» Exercise:
Your task is to repeat all of the data exactly while excluding the pictures.

┌─ Collected material

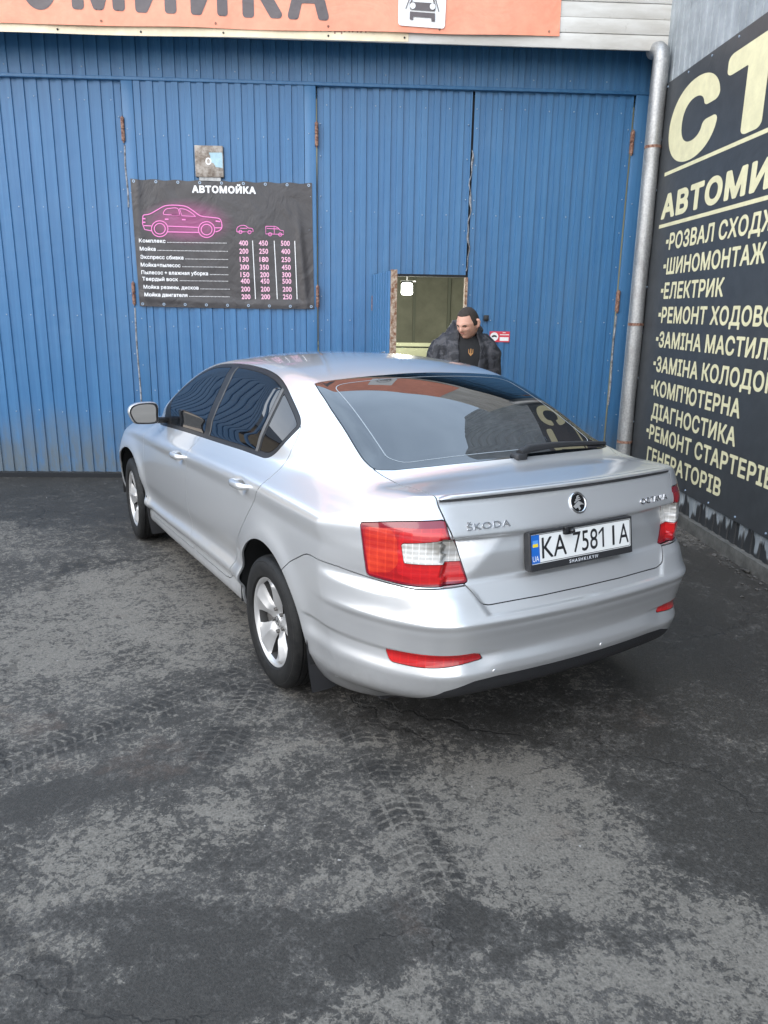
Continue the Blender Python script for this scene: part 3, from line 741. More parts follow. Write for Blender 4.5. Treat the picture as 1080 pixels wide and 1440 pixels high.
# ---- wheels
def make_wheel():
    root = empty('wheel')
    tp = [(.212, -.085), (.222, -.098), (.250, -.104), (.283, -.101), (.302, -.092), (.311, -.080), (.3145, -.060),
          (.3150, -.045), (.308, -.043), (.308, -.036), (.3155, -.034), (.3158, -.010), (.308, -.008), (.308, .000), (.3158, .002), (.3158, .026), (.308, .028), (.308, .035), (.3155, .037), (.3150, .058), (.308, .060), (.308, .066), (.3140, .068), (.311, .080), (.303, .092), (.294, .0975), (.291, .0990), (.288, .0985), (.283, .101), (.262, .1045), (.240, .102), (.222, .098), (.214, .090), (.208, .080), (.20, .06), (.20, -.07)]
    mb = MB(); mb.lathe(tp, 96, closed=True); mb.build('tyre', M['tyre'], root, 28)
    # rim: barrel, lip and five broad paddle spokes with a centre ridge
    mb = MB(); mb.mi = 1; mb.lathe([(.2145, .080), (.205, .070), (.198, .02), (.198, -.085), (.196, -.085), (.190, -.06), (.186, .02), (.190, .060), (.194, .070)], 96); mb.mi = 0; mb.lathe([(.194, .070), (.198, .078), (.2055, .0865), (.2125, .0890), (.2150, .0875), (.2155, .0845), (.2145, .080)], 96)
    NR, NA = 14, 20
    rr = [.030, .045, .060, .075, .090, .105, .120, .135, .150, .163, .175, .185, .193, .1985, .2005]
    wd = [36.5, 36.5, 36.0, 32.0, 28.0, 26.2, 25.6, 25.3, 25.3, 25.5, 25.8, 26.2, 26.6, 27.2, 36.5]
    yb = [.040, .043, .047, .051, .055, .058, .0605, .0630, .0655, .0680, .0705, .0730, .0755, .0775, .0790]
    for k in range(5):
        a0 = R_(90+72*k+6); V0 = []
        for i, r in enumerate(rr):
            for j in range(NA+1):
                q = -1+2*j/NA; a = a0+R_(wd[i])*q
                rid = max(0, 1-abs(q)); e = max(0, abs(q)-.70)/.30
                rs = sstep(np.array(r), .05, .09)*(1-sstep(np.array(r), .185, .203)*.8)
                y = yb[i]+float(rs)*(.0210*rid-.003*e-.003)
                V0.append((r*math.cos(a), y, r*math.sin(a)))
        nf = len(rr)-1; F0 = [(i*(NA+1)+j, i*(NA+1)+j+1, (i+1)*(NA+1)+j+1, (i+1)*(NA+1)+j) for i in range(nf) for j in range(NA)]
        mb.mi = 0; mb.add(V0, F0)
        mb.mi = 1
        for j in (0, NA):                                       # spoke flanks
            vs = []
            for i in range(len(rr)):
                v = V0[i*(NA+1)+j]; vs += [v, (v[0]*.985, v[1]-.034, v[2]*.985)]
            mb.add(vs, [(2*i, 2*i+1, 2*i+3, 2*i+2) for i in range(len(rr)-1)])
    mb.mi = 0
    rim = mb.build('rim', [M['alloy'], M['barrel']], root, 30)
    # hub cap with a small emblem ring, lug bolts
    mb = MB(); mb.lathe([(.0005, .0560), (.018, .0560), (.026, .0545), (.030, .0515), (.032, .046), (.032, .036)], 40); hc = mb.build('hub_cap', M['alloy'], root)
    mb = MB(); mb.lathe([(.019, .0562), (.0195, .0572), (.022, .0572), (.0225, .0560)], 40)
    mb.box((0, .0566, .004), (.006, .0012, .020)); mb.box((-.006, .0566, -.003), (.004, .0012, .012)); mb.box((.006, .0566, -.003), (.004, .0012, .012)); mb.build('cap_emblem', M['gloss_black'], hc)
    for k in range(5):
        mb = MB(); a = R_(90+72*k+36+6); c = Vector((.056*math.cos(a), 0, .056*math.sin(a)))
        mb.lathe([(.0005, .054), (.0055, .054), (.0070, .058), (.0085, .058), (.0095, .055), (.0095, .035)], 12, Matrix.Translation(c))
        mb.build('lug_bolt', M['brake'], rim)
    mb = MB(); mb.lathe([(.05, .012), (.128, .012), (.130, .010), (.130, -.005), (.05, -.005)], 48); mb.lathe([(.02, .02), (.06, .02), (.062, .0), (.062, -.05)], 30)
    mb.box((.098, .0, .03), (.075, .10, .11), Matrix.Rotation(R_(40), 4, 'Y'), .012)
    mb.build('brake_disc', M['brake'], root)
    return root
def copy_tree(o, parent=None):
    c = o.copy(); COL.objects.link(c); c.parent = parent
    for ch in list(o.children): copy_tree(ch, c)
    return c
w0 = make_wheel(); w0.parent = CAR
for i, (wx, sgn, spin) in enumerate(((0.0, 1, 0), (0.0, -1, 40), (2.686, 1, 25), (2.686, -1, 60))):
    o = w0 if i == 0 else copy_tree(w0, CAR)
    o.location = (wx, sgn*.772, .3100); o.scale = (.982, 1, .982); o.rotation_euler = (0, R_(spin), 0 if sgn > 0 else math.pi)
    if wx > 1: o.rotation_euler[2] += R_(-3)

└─

» Result for this task:
Continue the Blender Python script for this scene: part 3, from line 741. More parts follow. Write for Blender 4.5. Treat the picture as 1080 pixels wide and 1440 pixels high.
# ---- wheels
def make_wheel():
    root = empty('wheel')
    tp = [(.212, -.085), (.222, -.098), (.250, -.104), (.283, -.101), (.302, -.092), (.311, -.080), (.3145, -.060),
          (.3150, -.045), (.308, -.043), (.308, -.036), (.3155, -.034), (.3158, -.010), (.308, -.008), (.308, .000), (.3158, .002), (.3158, .026), (.308, .028), (.308, .035), (.3155, .037), (.3150, .058), (.308, .060), (.308, .066), (.3140, .068), (.311, .080), (.303, .092), (.294, .0975), (.291, .0990), (.288, .0985), (.283, .101), (.262, .1045), (.240, .102), (.222, .098), (.214, .090), (.208, .080), (.20, .06), (.20, -.07)]
    mb = MB(); mb.lathe(tp, 96, closed=True); mb.build('tyre', M['tyre'], root, 28)
    # rim: barrel, lip and five broad paddle spokes with a centre ridge
    mb = MB(); mb.mi = 1; mb.lathe([(.2145, .080), (.205, .070), (.198, .02), (.198, -.085), (.196, -.085), (.190, -.06), (.186, .02), (.190, .060), (.194, .070)], 96); mb.mi = 0; mb.lathe([(.194, .070), (.198, .078), (.2055, .0865), (.2125, .0890), (.2150, .0875), (.2155, .0845), (.2145, .080)], 96)
    NR, NA = 14, 20
    rr = [.030, .045, .060, .075, .090, .105, .120, .135, .150, .163, .175, .185, .193, .1985, .2005]
    wd = [36.5, 36.5, 36.0, 32.0, 28.0, 26.2, 25.6, 25.3, 25.3, 25.5, 25.8, 26.2, 26.6, 27.2, 36.5]
    yb = [.040, .043, .047, .051, .055, .058, .0605, .0630, .0655, .0680, .0705, .0730, .0755, .0775, .0790]
    for k in range(5):
        a0 = R_(90+72*k+6); V0 = []
        for i, r in enumerate(rr):
            for j in range(NA+1):
                q = -1+2*j/NA; a = a0+R_(wd[i])*q
                rid = max(0, 1-abs(q)); e = max(0, abs(q)-.70)/.30
                rs = sstep(np.array(r), .05, .09)*(1-sstep(np.array(r), .185, .203)*.8)
                y = yb[i]+float(rs)*(.0210*rid-.003*e-.003)
                V0.append((r*math.cos(a), y, r*math.sin(a)))
        nf = len(rr)-1; F0 = [(i*(NA+1)+j, i*(NA+1)+j+1, (i+1)*(NA+1)+j+1, (i+1)*(NA+1)+j) for i in range(nf) for j in range(NA)]
        mb.mi = 0; mb.add(V0, F0)
        mb.mi = 1
        for j in (0, NA):                                       # spoke flanks
            vs = []
            for i in range(len(rr)):
                v = V0[i*(NA+1)+j]; vs += [v, (v[0]*.985, v[1]-.034, v[2]*.985)]
            mb.add(vs, [(2*i, 2*i+1, 2*i+3, 2*i+2) for i in range(len(rr)-1)])
    mb.mi = 0
    rim = mb.build('rim', [M['alloy'], M['barrel']], root, 30)
    # hub cap with a small emblem ring, lug bolts
    mb = MB(); mb.lathe([(.0005, .0560), (.018, .0560), (.026, .0545), (.030, .0515), (.032, .046), (.032, .036)], 40); hc = mb.build('hub_cap', M['alloy'], root)
    mb = MB(); mb.lathe([(.019, .0562), (.0195, .0572), (.022, .0572), (.0225, .0560)], 40)
    mb.box((0, .0566, .004), (.006, .0012, .020)); mb.box((-.006, .0566, -.003), (.004, .0012, .012)); mb.box((.006, .0566, -.003), (.004, .0012, .012)); mb.build('cap_emblem', M['gloss_black'], hc)
    for k in range(5):
        mb = MB(); a = R_(90+72*k+36+6); c = Vector((.056*math.cos(a), 0, .056*math.sin(a)))
        mb.lathe([(.0005, .054), (.0055, .054), (.0070, .058), (.0085, .058), (.0095, .055), (.0095, .035)], 12, Matrix.Translation(c))
        mb.build('lug_bolt', M['brake'], rim)
    mb = MB(); mb.lathe([(.05, .012), (.128, .012), (.130, .010), (.130, -.005), (.05, -.005)], 48); mb.lathe([(.02, .02), (.06, .02), (.062, .0), (.062, -.05)], 30)
    mb.box((.098, .0, .03), (.075, .10, .11), Matrix.Rotation(R_(40), 4, 'Y'), .012)
    mb.build('brake_disc', M['brake'], root)
    return root
def copy_tree(o, parent=None):
    c = o.copy(); COL.objects.link(c); c.parent = parent
    for ch in list(o.children): copy_tree(ch, c)
    return c
w0 = make_wheel(); w0.parent = CAR
for i, (wx, sgn, spin) in enumerate(((0.0, 1, 0), (0.0, -1, 40), (2.686, 1, 25), (2.686, -1, 60))):
    o = w0 if i == 0 else copy_tree(w0, CAR)
    o.location = (wx, sgn*.772, .3100); o.scale = (.982, 1, .982); o.rotation_euler = (0, R_(spin), 0 if sgn > 0 else math.pi)
    if wx > 1: o.rotation_euler[2] += R_(-3)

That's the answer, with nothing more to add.